Mark Steven Greenfield: Mantras & Musings. Photo Courtesy of Lora Schlesinger Gallery.
Mark Steven Greenfield: Mantras & Musings
Lora Schlesinger Gallery
By Shana Nys Dambrot
Through October 14th
Cotton is a strange plant, a mallow. A spiked armor cracks into spears, revealing how a soft cloud of white fiber densely billow-blooms, wooden stalks rise and curve like the thinnest of neck napes to hold aloft the sticky filament fuzz. A field of it unfolds like a million tiny queens in powdered wigs with an ethereal gothic feel to its faught expanse. A botanical which is already surrealistic in its regular state, cotton is known for the difficulty of extracting its yield — and of course, the dark power of its economic and cultural associations with America’s original sin. In the imagination of artist Mark Steven Greenfield, the cotton plant’s form and meaning are both teased to the point of abstraction, generating a modern motif made of thousands of tiny wrist actions, echoing the endless twist-and-snap of the cotton-picker’s task. Across a selection of related series, this has been Greenfield’s two-track journey, as he moves simultaneously toward abstraction in form and style, while also refining and amplifying the socially, politically, and personally engaged narratives from which his motifs are derived.
Mark Steven Greenfield: Mantras & Musings. Photo Courtesy of Lora Schlesinger Gallery.
The exhibition includes selected works from 2011-2017, weighted toward the new and recent, which is the ideal way to view the artist’s work. The installation expresses a quasi-chronological but definitive evolution from the most optically exuberant, richly detailed, vibrantly colorful early-series works right through to the refined, small-bore linework of much of the most recent work. The audience sees the paring down of central ideas unfold, and the expanded conceptualization of how best to encapsulate, encode, and disseminate urgent questions about how and what we talk about when we talk about race. His particular knack for confidently distilling the imagery of larger meanings expresses Greenfield’s studio and art-history appreciations, speaking to academic ideas about how abstraction can remain tethered to experience and expressive of story. Because of those advanced formal skills, what Greenfield creates — what he has always created — are paradoxical slow-reveal works which begin as pleasurable, mysterious aesthetic riddles. This gets viewers to linger and look longer and deeper, so that when the message does manifest itself, even be it a thorny or unsettling one, this communication feels organic rather than alarming or accusatory and thus has a better chance of reaching its audience.

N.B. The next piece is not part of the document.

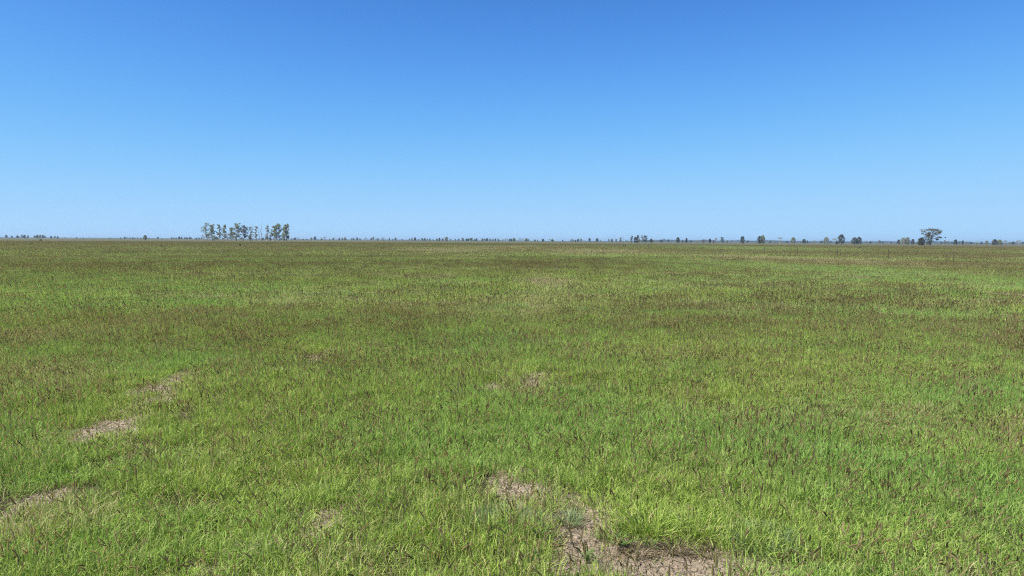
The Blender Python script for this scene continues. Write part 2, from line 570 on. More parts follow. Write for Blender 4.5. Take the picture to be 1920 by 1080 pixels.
def scatter(name, col, pts, idx, rotz, scl, tint, dry, tilt=None):
    me = bpy.data.meshes.new(name)
    n = len(pts)
    me.vertices.add(n)
    me.vertices.foreach_set('co', np.asarray(pts, np.float32).ravel())
    for nm, typ, val, key in (('idx', 'INT', idx, 'value'), ('tint', 'FLOAT', tint, 'value'), ('dry', 'FLOAT', dry, 'value')):
        a = me.attributes.new(nm, typ, 'POINT')
        a.data.foreach_set(key, np.asarray(val, np.int32 if typ == 'INT' else np.float32))
    rot = np.zeros((n, 3), np.float32)
    rot[:, 2] = rotz
    a = me.attributes.new('rot', 'FLOAT_VECTOR', 'POINT')
    a.data.foreach_set('vector', rot.ravel())
    a = me.attributes.new('scl', 'FLOAT_VECTOR', 'POINT')
    a.data.foreach_set('vector', np.asarray(scl, np.float32).ravel())
    ob = bpy.data.objects.new(name, me)
    C.objects.link(ob)
    ng = bpy.data.node_groups.new(name + '_scatter', 'GeometryNodeTree')
    ng.interface.new_socket('Geometry', in_out='INPUT', socket_type='NodeSocketGeometry')
    ng.interface.new_socket('Geometry', in_out='OUTPUT', socket_type='NodeSocketGeometry')
    gi = ng.nodes.new('NodeGroupInput')
    go = ng.nodes.new('NodeGroupOutput')
    ci = ng.nodes.new('GeometryNodeCollectionInfo')
    ci.inputs['Collection'].default_value = col
    ci.inputs['Separate Children'].default_value = True
    ci.inputs['Reset Children'].default_value = True
    ip = ng.nodes.new('GeometryNodeInstanceOnPoints')
    ip.inputs['Pick Instance'].default_value = True

    def attr(nm, t):
        a = ng.nodes.new('GeometryNodeInputNamedAttribute')
        a.data_type = t
        a.inputs['Name'].default_value = nm
        return a.outputs[0]
    ng.links.new(gi.outputs[0], ip.inputs['Points'])
    ng.links.new(ci.outputs[0], ip.inputs['Instance'])
    ng.links.new(attr('idx', 'INT'), ip.inputs['Instance Index'])
    e2r = ng.nodes.new('FunctionNodeEulerToRotation')
    ng.links.new(attr('rot', 'FLOAT_VECTOR'), e2r.inputs[0])
    ng.links.new(e2r.outputs[0], ip.inputs['Rotation'])
    ng.links.new(attr('scl', 'FLOAT_VECTOR'), ip.inputs['Scale'])
    ng.links.new(ip.outputs[0], go.inputs[0])
    md = ob.modifiers.new('scatter', 'NODES')
    md.node_group = ng
    return ob


def tag(o, label=None, cat=None, group=None, kind=None):
    if label:
        o['label'] = label
    if cat:
        o['category'] = cat
    if group:
        o['group'] = group
    if kind:
        o['kind'] = kind
    return o


# ------------------------------------------------------------------ ground
def build_ground():
    rs = [0.0]
    r = .3
    while r < 9200:
        rs.append(r)
        r += max(.045, r * .017)
    rs = np.array(rs)
    na = 800
    # finer angles ahead of the camera
    u = np.linspace(0, 1, na, endpoint=False)
    ang = math.pi / 2 + 2 * math.pi * u + .75 * np.sin(2 * math.pi * u + math.pi)
    X = rs[:, None] * np.cos(ang)[None]
    Y = rs[:, None] * np.sin(ang)[None]
    Z = ground_z(X, Y)
    V = np.stack([X, Y, Z], -1).reshape(-1, 3)
    i = np.arange(len(rs) - 1)[:, None] * na
    j = np.arange(na)[None]
    j2 = (j + 1) % na
    Q = np.stack([i + j, i + na + j, i + na + j2, i + j2], -1).reshape(-1, 4)
    me = np_mesh('ground', V, Q, [ground_mat()], smooth=True)
    at = me.attributes.new('bare', 'FLOAT', 'POINT')
    at.data.foreach_set('value', bare_field(X.ravel(), Y.ravel()).astype(np.float32))
    o = bpy.data.objects.new('ground', me)
    C.objects.link(o)
    tag(o, 'flat cracked pinkish soil paddock reaching the horizon under the grass', 'ground', kind='structure')


build_ground()

# ------------------------------------------------------------------ grass
# each zone: green, mixed, seedy, dry  x 3 variants


def specs(radius, nb, bw, bh, heads, hw, hl, s0, clumps):
    L = []
    for k, (fb, fh, fstraw, fhei) in enumerate(((1, .22, .14, 1.0), (1, .7, .14, 1.0), (.9, 1.7, .16, 1.02), (.6, .5, .5, .62) if radius < .5 else (.9, .35, .35, .95))):
        for v in range(3):
            L.append(dict(seed=s0 + 10 * k + v, radius=radius, nblade=int(nb * fb), bw=bw, bh=bh * fhei, nhead=int(heads * fh), hw=hw, hl=hl, straw=fstraw, clumps=clumps))
    return L


colA = make_protos(specs(.27, 380, .0060, .205, 17, .0052, .078, 100, 7), 'near_tuft')
colB = make_protos(specs(.70, 740, .0115, .22, 32, .0080, .095, 200, 22), 'middle_tuft')
colC = make_protos(specs(2.2, 1100, .034, .25, 34, .020, .12, 300, 90), 'far_tuft')


def zone(r0_, r1_, step, jit, half, seed):
    R = np.random.default_rng(seed)
    xs = np.arange(-r1_, r1_, step)
    ys = np.arange(-2, r1_ * 1.02, step)
    X, Y = np.meshgrid(xs, ys)
    X = X.ravel() + R.uniform(-jit, jit, X.size) * step
    Y = Y.ravel() + R.uniform(-jit, jit, Y.size) * step
    r = np.hypot(X, Y)
    k = (r >= r0_) & (r < r1_) & (np.abs(X) < Y * half + 3.5)
    return X[k], Y[k], R


def populate(name, col, r0_, r1_, step, seed, label, bare=True, sc0=1.0):
    X, Y, R = zone(r0_, r1_, step, .5, .86, seed)
    n = len(X)
    r = np.hypot(X, Y)
    b = bare_field(X, Y)
    seedn = (fbm(X * .06, Y * .13, 11) - .5) * 2.0 + (fbm(X * .5, Y * .8, 12) - .5) * 2.2 + blobs(SEEDY, X, Y) + .02 + .22 * (1 - sstep(20, 40, r)) + .42 * sstep(50, 130, r)
    dryn = (fbm(X * .09, Y * .2, 13) - .5) * 2.4 + (fbm(X * .8, Y * .8, 14) - .5) * 1.6 + blobs(STRAWY, X, Y) * 1.1 - .15
    hn = .88 + .7 * (fbm(X * .35, Y * .5, 15) - .5) + .9 * (fbm(X * 1.7, Y * 1.7, 16) - .5) * (r < 60)
    lush = np.clip(.3 + (fbm(X * .25, Y * .35, 17) - .5) * 2.2 - .5 * blobs(STRAWY, X, Y) - .25 * blobs(SEEDY, X, Y) + .34 * sstep(.05, .6, X / (Y + 2)), 0, 1)
    typ = np.zeros(n, int)
    u = seedn + R.normal(0, .5, n)
    typ[u > -.45] = 1
    typ[u > .95] = 2
    typ[(dryn + R.normal(0, .3, n)) > .95] = 3
    edge = b > .30
    keep = np.ones(n, bool)
    if bare:
        keep = b < .46 + R.uniform(-.10, .26, n)
        typ[edge & (R.uniform(0, 1, n) < .55)] = 3
        hn = np.where(edge, hn * np.clip(.80 - .35 * (b - .3), .5, 1), hn)
        # thin open spots everywhere
        thin = fbm(X * 1.1, Y * 1.1, 19)
        keep &= ~((thin < .31) & (R.uniform(0, 1, n) < .5))
        keep &= R.uniform(0, 1, n) > .08
    idx = typ * 3 + R.integers(0, 3, n)
    rot = R.normal(0, .55, n)
    s = R.uniform(.85, 1.2, n) * sc0
    scl = np.stack([s * np.where(R.uniform(0, 1, n) < .5, -1, 1), s, s * hn * 1.08], 1)
    dry = np.clip(.08 + .16 * sstep(40, 130, r) + .6 * dryn + .1 * R.normal(0, 1, n), 0, .95)
    P = np.stack([X, Y, ground_z(X, Y)], 1)
    k = keep
    o = scatter(name, col, P[k], idx[k], rot[k], scl[k], lush[k], dry[k])
    tag(o, label, 'grass', kind='stuff')
    print(name, k.sum())
    return o


populate('near_grass', colA, 1.5, 26, .27, 1, 'tall green pasture grass with brown seed heads in the near paddock')
populate('middle_grass', colB, 25, 105, .78, 2, 'green and brown seeding pasture grass across the middle of the paddock')
populate('far_grass', colC, 102, 460, 2.5, 3, 'brownish green seeding grass far out towards the horizon', bare=False)


# ------------------------------------------------------------------ near plants at the bare patch
def obj(name, me, parent=None):
    o = bpy.data.objects.new(name, me)
    C.objects.link(o)
    if parent:
        o.parent = parent
    return o


def gz(p):
    return float(ground_z(np.array([p[0]]), np.array([p[1]]))[0])


def tussock(px, py, rad, n, h, bw, mats, seed, label, name, cat, bendm=.8, group=None):
    R = np.random.default_rng(seed)
    acc = Acc()
    r = rad * np.sqrt(R.uniform(0, 1, n)) * .8
    a = R.uniform(0, 2 * math.pi, n)
    base = np.stack([r * np.cos(a), r * np.sin(a), np.full(n, -.02)], 1)
    hh = h * R.uniform(.5, 1.15, n) * (1 - .35 * (r / rad) ** 2)
    strips(acc, R, base, hh, a + R.normal(0, .6, n), np.abs(R.normal(bendm, .3, n)), bw * R.uniform(.6, 1.3, n), 0, R.uniform(0, 1, n))
    if len(mats) > 1:
        k = n // 2
        r = rad * np.sqrt(R.uniform(0, 1, k))
        a = R.uniform(0, 2 * math.pi, k)
        base = np.stack([r * np.cos(a), r * np.sin(a), np.full(k, -.01)], 1)
        strips(acc, R, base, h * R.uniform(.25, .6, k), a + R.normal(0, .8, k), np.abs(R.normal(1.1, .4, k)), bw * R.uniform(.4, .9, k), 1, R.uniform(0, 1, k))
    p = on_ground(px, py, 0)
    o = obj(name, acc.mesh(name, mats))
    o.location = (p[0], p[1], gz(p))
    tag(o, label, cat, group)
    return o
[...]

Although Greenfield’s work is foremost an exploration of the African-American history, he has taken deliberate steps to view that history in the context of a diaspora that includes not only varied regions of the US but also continental African, Caribbean, and South American experiences — the better to understand the legacy of influences that found their way to the indelible character of the community’s shared yet eclectic domestic history. Mantras & Musings therefore speaks to complex works inspired by an artist residency at Sacatar in Brazil, where he was fascinated with folkloric religious traditions of ancestral wisdom and trickster spirits. The show also includes several powerful works on wood panel exploring both the intricate patterns and implicit messaging of national currency — particularly and presciently salient given the recently reignited debate about replacing Andrew Jackson with Harriet Tubman on the $20 bill. In 2016, Greenfield held a residency in Charlotte at the McColl Center, where his studio looked directly out onto a busy public square — where thousands gathered to protest the police killing of Keith Lamont Scott, which happened shortly after his arrival. Greenfield had been working through a lot of deep regional history in the archives of area institutions, so that the experience became an unlooked-for one of collapsing time, as what was old became new again on national television and outside his front door. The operatic masterpiece “The Charlotte Observer” grew from this experience, combining subjects that had been on his mind with fresh experiences that seized hold of his imagination.
The “On the Money” pieces demonstrate a vigorous penchant for the increasingly abstract, the pattern into which is sublimated a universe of painful ideas. These relate to the “Vague Memories of Cotton” series from 2016, which, along with the earlier work “Tar Baby Acres His Last Attempt at Growing Cotton,” and “Collard Cotton,” both from 2011, and the singularly optically deft “CC One,” “Hive Mantra,” and “CC Two” all from 2017 make plain that Greenfield’s twinned interested in the medium and the message are increasingly operating in tandem on a loftier plane. As a whole, the show and indeed the whole of Greenfield’s oeuvre makes the case that abstraction and storytelling can work together in the right hands, to perform an entirely new way of approaching the most intractable topics — and to be beautiful, graceful, and thoughtful in the process.